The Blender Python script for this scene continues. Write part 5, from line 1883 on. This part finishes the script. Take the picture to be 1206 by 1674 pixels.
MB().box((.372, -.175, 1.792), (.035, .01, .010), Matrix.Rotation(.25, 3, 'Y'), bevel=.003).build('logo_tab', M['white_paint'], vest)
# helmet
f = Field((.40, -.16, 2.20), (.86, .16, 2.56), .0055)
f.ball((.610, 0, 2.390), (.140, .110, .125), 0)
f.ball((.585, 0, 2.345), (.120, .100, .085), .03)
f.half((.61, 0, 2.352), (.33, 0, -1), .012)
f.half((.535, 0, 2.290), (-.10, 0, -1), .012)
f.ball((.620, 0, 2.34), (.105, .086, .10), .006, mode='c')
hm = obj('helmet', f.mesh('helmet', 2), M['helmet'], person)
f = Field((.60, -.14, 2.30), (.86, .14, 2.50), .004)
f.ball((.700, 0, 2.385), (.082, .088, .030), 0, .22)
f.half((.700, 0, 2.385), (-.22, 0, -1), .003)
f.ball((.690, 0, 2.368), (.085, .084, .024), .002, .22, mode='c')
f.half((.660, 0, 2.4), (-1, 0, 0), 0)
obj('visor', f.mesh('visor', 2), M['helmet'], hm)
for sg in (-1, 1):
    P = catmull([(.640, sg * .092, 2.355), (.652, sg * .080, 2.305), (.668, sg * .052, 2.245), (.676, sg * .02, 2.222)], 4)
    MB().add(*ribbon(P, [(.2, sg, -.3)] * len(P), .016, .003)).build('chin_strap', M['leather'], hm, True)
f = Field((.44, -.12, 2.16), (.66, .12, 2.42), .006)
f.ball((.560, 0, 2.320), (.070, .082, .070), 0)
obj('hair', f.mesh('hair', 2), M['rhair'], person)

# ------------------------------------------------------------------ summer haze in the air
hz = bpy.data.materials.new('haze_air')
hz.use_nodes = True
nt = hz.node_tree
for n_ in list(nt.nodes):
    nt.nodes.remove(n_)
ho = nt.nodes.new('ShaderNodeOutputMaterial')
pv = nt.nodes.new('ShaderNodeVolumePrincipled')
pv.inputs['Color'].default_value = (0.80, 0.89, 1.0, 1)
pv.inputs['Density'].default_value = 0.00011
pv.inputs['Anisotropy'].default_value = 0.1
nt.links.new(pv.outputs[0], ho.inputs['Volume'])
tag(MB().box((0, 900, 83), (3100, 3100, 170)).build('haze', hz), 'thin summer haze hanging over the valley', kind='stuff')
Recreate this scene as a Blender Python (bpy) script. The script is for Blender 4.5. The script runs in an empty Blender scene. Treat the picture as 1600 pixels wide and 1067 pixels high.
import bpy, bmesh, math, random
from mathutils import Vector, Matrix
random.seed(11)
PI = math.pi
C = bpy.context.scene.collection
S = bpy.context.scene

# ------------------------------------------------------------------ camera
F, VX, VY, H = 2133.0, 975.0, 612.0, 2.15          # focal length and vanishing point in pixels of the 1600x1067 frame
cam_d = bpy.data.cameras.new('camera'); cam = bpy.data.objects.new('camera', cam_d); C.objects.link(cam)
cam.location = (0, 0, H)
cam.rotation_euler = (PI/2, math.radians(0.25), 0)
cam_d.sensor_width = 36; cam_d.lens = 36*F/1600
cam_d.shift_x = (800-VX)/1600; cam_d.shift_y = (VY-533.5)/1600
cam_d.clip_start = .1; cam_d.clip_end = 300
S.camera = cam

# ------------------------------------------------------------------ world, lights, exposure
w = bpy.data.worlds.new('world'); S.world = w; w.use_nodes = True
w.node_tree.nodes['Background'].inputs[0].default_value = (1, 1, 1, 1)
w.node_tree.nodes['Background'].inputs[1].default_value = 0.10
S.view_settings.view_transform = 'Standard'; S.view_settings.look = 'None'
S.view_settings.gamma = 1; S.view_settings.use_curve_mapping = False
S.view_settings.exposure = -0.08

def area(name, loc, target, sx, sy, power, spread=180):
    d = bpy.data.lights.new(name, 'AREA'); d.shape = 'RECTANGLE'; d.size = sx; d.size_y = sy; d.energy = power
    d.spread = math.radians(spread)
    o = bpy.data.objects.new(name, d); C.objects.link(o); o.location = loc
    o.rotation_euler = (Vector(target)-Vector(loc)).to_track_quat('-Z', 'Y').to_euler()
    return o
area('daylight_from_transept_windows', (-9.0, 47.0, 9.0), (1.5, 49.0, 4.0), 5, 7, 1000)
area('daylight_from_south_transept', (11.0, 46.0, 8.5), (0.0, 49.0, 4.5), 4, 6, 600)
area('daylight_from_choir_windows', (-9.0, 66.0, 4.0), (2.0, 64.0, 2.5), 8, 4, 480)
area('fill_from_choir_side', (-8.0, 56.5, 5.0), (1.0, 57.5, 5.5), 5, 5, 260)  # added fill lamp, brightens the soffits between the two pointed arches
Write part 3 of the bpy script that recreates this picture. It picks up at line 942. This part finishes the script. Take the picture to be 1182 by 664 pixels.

- - -

» Brief: List each line of the records that holds the string "Take".

» Written answer:
The Blender Python script for this scene continues. Write part 5, from line 1883 on. This part finishes the script. Take the picture to be 1206 by 1674 pixels.
Write part 3 of the bpy script that recreates this picture. It picks up at line 942. This part finishes the script. Take the picture to be 1182 by 664 pixels.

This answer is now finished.